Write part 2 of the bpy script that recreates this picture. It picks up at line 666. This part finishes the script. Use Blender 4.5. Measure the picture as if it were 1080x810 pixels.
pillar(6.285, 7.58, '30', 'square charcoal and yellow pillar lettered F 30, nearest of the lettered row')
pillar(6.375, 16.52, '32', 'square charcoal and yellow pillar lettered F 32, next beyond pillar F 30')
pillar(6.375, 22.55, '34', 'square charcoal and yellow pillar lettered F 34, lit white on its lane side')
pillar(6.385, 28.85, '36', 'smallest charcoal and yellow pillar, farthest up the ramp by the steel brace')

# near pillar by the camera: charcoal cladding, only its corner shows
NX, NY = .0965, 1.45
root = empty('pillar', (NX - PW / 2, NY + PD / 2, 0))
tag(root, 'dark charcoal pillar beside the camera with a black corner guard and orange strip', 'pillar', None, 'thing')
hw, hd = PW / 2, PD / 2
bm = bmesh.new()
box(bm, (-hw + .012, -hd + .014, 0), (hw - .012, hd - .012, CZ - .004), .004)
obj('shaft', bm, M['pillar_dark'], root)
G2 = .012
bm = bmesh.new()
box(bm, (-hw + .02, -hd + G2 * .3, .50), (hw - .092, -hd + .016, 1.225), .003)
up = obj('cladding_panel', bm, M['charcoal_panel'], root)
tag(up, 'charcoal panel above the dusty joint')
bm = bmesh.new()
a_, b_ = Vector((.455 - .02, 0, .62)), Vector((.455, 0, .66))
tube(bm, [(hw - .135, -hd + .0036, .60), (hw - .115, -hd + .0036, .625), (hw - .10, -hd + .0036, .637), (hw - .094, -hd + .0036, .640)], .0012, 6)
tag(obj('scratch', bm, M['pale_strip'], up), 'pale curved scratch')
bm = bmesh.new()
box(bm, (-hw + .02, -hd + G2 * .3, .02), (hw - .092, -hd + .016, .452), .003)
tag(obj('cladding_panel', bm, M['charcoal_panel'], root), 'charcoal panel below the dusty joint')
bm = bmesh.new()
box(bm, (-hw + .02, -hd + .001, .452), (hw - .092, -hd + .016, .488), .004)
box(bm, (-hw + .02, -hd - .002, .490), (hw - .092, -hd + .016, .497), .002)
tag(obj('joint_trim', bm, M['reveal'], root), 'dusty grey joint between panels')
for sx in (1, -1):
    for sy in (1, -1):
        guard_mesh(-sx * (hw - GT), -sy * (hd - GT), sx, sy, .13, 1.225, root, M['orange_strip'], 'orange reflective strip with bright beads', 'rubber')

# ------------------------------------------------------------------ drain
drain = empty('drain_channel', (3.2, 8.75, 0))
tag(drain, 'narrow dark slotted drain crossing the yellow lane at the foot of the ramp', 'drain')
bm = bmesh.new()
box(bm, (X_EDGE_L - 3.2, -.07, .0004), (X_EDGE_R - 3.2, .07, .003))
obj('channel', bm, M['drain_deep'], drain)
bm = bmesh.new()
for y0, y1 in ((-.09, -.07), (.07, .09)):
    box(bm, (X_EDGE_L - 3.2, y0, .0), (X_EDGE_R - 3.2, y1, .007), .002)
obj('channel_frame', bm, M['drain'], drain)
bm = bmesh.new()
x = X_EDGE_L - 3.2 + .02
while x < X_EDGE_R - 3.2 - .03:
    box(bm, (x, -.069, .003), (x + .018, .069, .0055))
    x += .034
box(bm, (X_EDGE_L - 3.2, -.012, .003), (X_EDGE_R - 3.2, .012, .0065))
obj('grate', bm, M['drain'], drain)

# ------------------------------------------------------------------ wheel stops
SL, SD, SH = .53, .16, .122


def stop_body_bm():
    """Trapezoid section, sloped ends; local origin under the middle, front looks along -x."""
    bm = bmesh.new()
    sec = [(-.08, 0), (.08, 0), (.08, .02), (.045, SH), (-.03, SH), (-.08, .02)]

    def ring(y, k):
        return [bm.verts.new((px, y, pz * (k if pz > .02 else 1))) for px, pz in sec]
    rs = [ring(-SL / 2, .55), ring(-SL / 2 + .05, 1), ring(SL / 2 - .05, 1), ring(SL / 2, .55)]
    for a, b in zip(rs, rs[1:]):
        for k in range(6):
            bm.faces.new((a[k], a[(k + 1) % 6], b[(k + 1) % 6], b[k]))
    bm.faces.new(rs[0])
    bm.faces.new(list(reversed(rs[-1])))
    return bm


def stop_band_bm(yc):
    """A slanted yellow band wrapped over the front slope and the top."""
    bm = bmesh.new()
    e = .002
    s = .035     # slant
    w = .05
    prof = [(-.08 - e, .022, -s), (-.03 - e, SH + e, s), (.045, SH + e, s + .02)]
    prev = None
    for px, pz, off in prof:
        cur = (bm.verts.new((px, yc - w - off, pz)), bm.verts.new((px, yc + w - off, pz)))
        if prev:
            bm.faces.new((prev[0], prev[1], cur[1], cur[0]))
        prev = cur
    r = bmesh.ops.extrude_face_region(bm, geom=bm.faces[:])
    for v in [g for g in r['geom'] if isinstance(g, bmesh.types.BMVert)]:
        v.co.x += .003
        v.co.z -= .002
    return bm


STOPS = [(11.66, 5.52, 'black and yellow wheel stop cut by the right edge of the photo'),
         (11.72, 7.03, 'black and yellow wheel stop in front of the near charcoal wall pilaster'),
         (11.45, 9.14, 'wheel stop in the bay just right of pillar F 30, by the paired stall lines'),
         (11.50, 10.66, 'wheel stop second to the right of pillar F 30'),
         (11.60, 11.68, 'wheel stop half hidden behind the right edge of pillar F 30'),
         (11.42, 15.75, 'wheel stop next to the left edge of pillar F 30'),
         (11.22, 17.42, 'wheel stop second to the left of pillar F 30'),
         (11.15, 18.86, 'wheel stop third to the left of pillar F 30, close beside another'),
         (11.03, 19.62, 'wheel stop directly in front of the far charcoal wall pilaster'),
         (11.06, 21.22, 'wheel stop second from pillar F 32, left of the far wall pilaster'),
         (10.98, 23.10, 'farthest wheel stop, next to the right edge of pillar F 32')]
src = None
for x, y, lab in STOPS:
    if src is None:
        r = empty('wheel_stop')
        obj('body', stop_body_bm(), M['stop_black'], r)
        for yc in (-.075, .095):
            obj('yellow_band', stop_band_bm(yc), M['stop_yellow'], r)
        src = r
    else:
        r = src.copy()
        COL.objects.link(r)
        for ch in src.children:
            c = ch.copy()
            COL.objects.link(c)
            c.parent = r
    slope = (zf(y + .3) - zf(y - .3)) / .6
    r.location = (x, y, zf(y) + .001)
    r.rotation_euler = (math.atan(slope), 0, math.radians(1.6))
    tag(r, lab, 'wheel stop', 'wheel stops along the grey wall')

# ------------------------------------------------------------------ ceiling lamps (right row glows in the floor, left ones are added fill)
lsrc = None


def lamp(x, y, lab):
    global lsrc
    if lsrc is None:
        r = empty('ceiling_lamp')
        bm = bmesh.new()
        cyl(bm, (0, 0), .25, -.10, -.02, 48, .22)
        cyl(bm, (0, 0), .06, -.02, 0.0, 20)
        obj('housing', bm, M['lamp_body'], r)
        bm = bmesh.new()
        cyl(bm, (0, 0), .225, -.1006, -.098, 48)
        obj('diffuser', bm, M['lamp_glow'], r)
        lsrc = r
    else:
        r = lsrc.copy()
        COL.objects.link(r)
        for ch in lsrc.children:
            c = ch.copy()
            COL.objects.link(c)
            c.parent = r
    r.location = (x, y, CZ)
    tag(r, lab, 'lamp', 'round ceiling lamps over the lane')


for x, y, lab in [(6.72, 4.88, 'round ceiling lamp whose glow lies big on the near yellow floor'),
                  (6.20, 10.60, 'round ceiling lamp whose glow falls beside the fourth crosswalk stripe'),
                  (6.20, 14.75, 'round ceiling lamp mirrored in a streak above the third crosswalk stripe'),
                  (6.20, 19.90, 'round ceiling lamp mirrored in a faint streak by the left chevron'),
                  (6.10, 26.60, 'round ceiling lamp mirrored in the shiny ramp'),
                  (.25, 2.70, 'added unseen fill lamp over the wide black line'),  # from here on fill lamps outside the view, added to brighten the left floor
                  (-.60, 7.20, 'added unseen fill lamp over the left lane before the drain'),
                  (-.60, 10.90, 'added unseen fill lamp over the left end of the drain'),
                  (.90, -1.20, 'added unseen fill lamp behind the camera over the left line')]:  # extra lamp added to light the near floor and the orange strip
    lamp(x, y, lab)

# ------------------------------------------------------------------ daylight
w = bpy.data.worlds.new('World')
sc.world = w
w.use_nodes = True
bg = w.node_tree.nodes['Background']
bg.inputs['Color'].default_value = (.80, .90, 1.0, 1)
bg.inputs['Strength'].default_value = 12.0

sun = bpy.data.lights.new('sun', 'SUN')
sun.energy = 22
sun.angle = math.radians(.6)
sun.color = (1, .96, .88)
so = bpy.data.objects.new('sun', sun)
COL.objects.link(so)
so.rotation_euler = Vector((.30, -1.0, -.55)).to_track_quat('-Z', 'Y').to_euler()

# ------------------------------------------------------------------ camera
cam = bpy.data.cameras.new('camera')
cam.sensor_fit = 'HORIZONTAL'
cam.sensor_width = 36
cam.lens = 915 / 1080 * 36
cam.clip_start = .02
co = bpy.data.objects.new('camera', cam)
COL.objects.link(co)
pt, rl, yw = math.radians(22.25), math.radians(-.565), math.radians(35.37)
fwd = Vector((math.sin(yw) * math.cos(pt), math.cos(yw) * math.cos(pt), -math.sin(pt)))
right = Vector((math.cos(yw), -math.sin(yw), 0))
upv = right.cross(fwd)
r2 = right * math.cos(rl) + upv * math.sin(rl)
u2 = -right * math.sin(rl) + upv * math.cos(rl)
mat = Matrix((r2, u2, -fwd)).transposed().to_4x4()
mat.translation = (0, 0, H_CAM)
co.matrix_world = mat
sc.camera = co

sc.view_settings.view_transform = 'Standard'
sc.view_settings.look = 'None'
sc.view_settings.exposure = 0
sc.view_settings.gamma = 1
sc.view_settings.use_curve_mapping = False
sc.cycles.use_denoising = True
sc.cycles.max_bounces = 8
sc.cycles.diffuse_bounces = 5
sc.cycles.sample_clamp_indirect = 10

[THE EXERCISE]: Exactly as written, please reproduce the lines from the first line of the data to the line containing "pillar(6.385, 28.85, '36', 'smallest", inclusive, and nothing else.

[RESPONSE]:
Write part 2 of the bpy script that recreates this picture. It picks up at line 666. This part finishes the script. Use Blender 4.5. Measure the picture as if it were 1080x810 pixels.
pillar(6.285, 7.58, '30', 'square charcoal and yellow pillar lettered F 30, nearest of the lettered row')
pillar(6.375, 16.52, '32', 'square charcoal and yellow pillar lettered F 32, next beyond pillar F 30')
pillar(6.375, 22.55, '34', 'square charcoal and yellow pillar lettered F 34, lit white on its lane side')
pillar(6.385, 28.85, '36', 'smallest charcoal and yellow pillar, farthest up the ramp by the steel brace')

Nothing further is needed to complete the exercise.